The Japanese didn't want to see the light of ten thousand suns, they should have left Hawaii and the Philippines alone.
The two bombs weren't *nearly* as destructive as the anti-nuke crowd make out. Though we've moved right on along since then…
I am not arguing for or against the necessity of dropping the bombs, nor am I absolving the Japanese of blame (they have a museum on the site of their poison gas manufacturing center, too, and it pulls no punches).
That said, the losses predicted in Operation Olympic and Downfall were inflated and then inflated again. In the end, we justified the conclusion we wanted, for good or ill.

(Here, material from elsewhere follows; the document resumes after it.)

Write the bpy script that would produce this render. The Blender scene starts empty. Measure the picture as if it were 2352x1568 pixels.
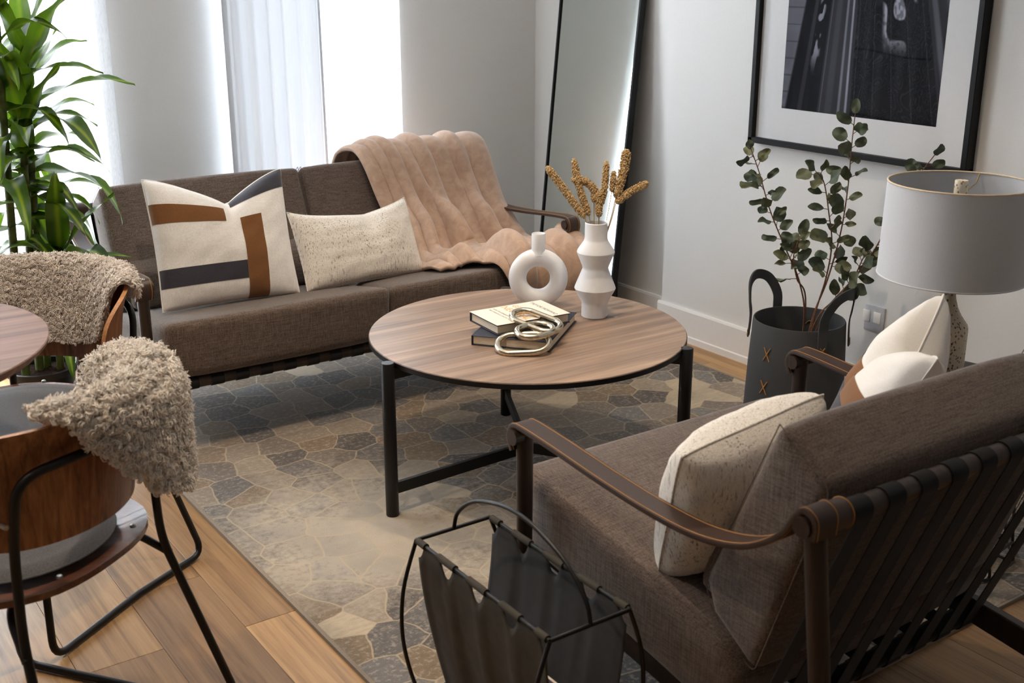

As for the bombs not being nearly as destructive as some report, I'm not sure who or what you are referring to. But these are cities vaporized in an instant by the weakest of our atomic weapons. These are hundreds of thousands dead as a result, either immediately or of aftereffects.
Nobody, not even the maligned Goldwater, wants to see them used again.
The overwhelming majority of the people who died in Hiroshima, Nagasaki and other more conventional WWII bombings were civilians, not soldiers. And bombing civilians is wrong, regardless of which side does it.
The two short stories seemed trivial to me. The Anderson was OK, for an armchair detective story. Not much to say about these stories, really.
.The Bova article was interesting. I'm not sure I really buy into his theory, though. I don't know much about this, but I see a few flaws in the criticisms of the disk theory. Initial collisions may be too energetic for particles to stay together, but momentum should be transferred in every collision, slowing at least one particle. Also, particles don't need to become a physical unit in order to become a gravitational unit; the can physically merge later. But that's not what I most got out of the article. For me, the big thing is how far Bova has come as a science writer. He's miles better than he was in his first few articles for Amazing.
The serial is off to a decent start. The superstitious nature of the invaders is just the sort of cultural primitivism Campbell loves to see in aliens. I'll give the author credit for grounding certain aspects of it deep into their language and also for having the poorly educated troops from the backwoods be affected, but not the officer corps (so far, anyway). Like Gideon, though, I fear it may all end with a whimper, not a bang.
"The Sea-Water Papers" wasn't very good. However, it should be noted that the resolution was something Ted Thomas tossed out in one of Springboard articles over in F&SF. Given lead times and all, it's unlikely this story was inspired by that article, but this shows what he's apparently hoping to do with his series.
Kelvin Throop was pointless. Yes, sometimes dealing with the general public can be frustrating. How nice for Mr. Phillips that he found a way to work out his frustrations and get paid for it. Perhaps, like his protagonist, he should seek out a new line of work.
The Anderson was enjoyable. It probably benefited from keeping van Rijn to a minimum and especially keeping him away from any women. A solid story in the Andersonian style.
Quite — when an author can't handle women, he should just leave them alone!